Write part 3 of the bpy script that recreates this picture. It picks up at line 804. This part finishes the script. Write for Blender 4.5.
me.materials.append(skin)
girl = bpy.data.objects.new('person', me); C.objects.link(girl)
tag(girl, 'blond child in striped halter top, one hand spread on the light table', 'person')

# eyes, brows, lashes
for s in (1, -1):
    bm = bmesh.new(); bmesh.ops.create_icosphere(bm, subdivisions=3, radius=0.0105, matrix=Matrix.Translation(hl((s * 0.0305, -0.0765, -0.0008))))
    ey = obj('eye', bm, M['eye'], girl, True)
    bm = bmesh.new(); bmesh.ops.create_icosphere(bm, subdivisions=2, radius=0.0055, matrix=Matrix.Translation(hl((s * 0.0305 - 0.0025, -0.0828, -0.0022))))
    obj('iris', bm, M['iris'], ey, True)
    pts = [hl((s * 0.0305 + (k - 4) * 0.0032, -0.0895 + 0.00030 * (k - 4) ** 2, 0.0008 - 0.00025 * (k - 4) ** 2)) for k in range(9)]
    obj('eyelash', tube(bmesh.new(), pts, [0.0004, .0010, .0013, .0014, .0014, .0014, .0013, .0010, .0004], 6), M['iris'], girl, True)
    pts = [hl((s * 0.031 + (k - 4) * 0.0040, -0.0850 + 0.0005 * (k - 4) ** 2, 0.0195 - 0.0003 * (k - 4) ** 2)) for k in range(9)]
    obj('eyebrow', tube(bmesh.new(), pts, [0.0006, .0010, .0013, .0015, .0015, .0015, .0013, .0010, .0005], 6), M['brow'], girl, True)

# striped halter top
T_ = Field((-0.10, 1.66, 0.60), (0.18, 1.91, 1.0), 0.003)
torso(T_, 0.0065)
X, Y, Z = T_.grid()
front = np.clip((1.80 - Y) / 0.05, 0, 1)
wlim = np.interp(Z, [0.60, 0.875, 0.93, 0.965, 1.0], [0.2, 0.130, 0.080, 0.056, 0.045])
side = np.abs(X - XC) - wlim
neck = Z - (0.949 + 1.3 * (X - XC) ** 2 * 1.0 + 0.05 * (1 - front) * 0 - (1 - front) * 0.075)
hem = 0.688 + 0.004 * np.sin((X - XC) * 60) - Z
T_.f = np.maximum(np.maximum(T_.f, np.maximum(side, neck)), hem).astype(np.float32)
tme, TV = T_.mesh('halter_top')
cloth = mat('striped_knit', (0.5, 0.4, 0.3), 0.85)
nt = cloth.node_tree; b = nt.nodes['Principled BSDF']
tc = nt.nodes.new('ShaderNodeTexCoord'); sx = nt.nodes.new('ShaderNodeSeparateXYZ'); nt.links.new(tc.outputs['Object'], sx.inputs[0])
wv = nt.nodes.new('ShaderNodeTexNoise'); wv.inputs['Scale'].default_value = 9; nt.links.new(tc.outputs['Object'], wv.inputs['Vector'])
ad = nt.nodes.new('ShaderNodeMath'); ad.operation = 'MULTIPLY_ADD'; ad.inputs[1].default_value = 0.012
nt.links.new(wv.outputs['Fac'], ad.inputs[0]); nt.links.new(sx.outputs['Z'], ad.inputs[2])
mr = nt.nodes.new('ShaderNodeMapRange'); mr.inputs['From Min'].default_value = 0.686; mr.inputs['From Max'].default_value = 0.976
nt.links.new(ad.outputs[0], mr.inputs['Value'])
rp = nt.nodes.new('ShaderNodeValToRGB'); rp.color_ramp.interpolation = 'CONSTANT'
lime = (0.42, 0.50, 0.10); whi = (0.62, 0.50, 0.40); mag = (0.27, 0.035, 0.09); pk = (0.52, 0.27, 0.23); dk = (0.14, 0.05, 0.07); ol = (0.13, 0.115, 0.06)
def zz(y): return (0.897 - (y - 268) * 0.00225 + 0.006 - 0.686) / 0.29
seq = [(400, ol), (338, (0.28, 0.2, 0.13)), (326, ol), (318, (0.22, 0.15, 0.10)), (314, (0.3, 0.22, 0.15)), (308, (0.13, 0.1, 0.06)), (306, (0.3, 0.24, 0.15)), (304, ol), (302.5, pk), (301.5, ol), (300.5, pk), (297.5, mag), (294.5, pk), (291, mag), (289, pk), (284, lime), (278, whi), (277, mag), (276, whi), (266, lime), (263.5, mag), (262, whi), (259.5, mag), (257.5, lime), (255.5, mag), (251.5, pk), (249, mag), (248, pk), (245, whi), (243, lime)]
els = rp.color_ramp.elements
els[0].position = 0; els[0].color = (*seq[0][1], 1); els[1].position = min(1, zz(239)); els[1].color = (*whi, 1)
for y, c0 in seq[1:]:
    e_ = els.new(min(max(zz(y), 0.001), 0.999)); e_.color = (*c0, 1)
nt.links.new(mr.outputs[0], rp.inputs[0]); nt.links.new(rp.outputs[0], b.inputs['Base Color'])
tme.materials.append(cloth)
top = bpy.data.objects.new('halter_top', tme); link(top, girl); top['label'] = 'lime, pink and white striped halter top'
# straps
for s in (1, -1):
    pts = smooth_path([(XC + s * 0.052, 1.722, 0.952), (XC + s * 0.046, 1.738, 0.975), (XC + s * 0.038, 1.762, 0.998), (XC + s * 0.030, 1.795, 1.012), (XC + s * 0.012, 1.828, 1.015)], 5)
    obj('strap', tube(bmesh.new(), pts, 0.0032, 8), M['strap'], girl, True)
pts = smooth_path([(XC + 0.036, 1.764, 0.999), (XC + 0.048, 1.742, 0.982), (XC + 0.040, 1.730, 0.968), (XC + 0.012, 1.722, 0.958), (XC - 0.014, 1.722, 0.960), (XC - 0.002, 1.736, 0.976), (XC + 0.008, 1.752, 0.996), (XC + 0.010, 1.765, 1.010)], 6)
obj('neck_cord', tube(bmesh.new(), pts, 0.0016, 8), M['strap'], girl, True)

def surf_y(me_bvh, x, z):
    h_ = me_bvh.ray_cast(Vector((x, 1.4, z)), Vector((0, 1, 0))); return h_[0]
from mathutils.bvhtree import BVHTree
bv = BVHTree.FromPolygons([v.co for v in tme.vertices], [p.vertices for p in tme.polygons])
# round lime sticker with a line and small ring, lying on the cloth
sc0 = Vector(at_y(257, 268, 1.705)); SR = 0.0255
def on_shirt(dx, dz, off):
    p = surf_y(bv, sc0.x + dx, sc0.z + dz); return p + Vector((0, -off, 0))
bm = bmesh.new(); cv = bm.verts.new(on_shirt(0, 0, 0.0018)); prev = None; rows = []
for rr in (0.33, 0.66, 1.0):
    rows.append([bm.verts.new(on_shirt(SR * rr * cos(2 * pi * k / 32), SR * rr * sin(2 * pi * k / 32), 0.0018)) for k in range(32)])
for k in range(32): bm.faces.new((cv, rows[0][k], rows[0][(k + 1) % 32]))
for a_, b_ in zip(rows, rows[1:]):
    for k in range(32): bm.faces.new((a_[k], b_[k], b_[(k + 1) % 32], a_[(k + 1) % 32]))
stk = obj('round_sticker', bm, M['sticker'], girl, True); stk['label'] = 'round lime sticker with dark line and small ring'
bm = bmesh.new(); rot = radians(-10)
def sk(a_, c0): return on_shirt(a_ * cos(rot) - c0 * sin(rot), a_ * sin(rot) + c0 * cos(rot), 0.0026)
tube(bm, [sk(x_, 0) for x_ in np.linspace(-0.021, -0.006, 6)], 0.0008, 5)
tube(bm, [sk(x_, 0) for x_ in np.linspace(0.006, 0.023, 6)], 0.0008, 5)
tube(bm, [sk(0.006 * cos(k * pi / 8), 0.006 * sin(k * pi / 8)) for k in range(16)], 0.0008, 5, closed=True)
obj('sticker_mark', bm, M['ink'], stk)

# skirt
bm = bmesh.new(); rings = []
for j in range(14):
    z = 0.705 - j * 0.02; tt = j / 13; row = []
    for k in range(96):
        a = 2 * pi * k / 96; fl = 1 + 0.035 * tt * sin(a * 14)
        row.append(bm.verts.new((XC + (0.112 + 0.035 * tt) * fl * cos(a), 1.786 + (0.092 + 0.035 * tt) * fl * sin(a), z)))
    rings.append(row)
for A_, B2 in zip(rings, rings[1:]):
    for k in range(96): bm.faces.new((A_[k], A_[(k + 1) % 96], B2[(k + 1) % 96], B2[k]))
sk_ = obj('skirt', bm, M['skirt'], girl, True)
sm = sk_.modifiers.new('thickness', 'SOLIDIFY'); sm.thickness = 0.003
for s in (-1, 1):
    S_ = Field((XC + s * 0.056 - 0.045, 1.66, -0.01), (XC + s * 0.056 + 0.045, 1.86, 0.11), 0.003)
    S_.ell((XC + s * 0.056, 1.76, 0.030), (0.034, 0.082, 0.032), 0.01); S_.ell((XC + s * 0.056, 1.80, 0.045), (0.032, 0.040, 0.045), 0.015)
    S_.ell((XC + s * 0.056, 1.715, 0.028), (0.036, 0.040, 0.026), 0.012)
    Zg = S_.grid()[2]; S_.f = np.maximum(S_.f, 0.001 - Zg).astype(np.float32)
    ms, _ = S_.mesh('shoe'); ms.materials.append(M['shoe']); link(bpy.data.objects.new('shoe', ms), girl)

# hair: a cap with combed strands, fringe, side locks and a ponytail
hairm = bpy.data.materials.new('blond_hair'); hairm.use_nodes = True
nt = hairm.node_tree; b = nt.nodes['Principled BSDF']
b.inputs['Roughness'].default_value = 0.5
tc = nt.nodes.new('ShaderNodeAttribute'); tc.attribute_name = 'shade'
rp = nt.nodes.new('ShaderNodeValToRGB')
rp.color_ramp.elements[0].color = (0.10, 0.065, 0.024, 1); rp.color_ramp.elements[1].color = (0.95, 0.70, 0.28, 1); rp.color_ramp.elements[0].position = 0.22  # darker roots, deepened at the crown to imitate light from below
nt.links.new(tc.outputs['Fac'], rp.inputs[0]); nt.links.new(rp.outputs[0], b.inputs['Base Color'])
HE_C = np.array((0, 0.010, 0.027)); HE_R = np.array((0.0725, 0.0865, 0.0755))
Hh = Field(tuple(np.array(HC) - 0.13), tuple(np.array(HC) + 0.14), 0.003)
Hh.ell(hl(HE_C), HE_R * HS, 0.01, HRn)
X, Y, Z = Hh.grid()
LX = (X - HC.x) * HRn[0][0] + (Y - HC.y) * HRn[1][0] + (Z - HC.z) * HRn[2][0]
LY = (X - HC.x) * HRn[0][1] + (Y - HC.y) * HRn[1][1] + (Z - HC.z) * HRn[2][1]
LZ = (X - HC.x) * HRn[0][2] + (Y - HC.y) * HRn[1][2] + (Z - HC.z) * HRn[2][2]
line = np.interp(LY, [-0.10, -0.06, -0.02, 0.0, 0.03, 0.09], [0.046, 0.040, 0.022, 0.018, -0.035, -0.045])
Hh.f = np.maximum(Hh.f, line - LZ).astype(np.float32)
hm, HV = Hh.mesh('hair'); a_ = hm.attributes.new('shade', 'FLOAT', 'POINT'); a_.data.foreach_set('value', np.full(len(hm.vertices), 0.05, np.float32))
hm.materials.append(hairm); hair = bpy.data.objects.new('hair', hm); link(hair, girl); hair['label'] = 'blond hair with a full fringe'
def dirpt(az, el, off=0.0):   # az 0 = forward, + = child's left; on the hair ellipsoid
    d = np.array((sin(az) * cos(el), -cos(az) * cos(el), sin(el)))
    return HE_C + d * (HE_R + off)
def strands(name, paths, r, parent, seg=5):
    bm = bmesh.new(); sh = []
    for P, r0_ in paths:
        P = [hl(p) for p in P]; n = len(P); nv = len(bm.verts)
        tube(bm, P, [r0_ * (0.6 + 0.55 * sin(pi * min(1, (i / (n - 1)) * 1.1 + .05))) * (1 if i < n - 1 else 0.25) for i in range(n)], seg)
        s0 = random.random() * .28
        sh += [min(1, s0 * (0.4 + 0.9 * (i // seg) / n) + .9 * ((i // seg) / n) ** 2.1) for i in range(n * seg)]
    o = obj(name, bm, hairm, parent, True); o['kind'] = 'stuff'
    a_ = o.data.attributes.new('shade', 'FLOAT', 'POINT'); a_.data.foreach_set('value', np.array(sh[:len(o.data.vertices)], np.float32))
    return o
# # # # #
Set down exactly what runs from the line with "sh += [min(1, s0" to the last line of the data above, including both of those lines and no others.

_RESULT BELOW_
        sh += [min(1, s0 * (0.4 + 0.9 * (i // seg) / n) + .9 * ((i // seg) / n) ** 2.1) for i in range(n * seg)]
    o = obj(name, bm, hairm, parent, True); o['kind'] = 'stuff'
    a_ = o.data.attributes.new('shade', 'FLOAT', 'POINT'); a_.data.foreach_set('value', np.array(sh[:len(o.data.vertices)], np.float32))
    return o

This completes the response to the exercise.